Wednesday, August 20, 2008

A history lesson for Telus

October 25, 2007 (old news):

The debate over whether unlimited data plans really mean unlimited data came to a head this week as Verizon Wireless agreed to settle a lawsuit brought on by the New York attorney general's office charging the operator with deceptive advertising over its unlimited data service pricing. Verizon will pay a total of $1 million to customers who were booted for using certain high-bandwidth applications. The attorney general says Verizon cut off more than 13,000 customers since April 2004 for excessive use of the network. By April 2007, the operator had stopped the practice. According to a statement from the attorney general: "Verizon Wireless sold its plans as unlimited plans without disclosing that common usages such as downloading movies or playing games online were prohibited.

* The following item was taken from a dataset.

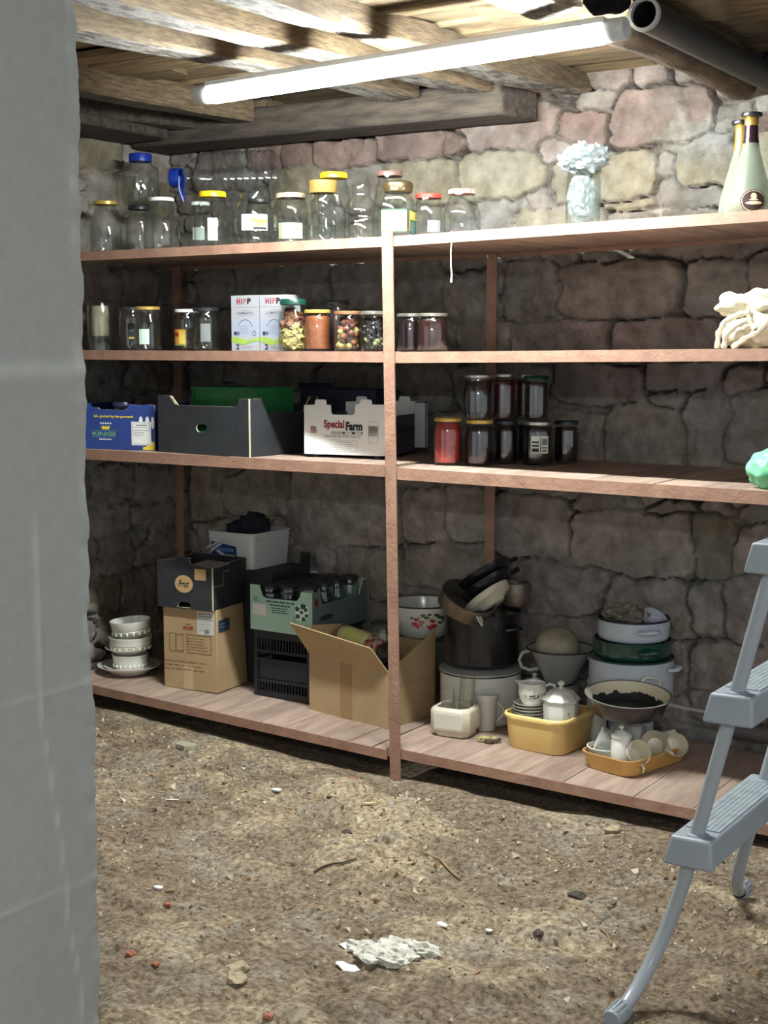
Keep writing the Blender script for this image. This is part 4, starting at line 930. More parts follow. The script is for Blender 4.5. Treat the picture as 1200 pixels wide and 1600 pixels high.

The company also cut off heavy Internet users for exceeding an undisclosed cap of usage per month."

Deja vu all over again a second time.

It's important to reiterate that the Telus representative that I was speaking with admitted to me that the real issue is not this or that particular application, nor this or that data protocol, but the usage when it exceeds about 5GB per month.

In other words, they're not even good liars about the real reason for canceling the service. The real reason is that they've decided that Unlimited means about 5GB.

I smell a Class Action lawsuit coming, or perhaps government intervention for deceptive trade practices.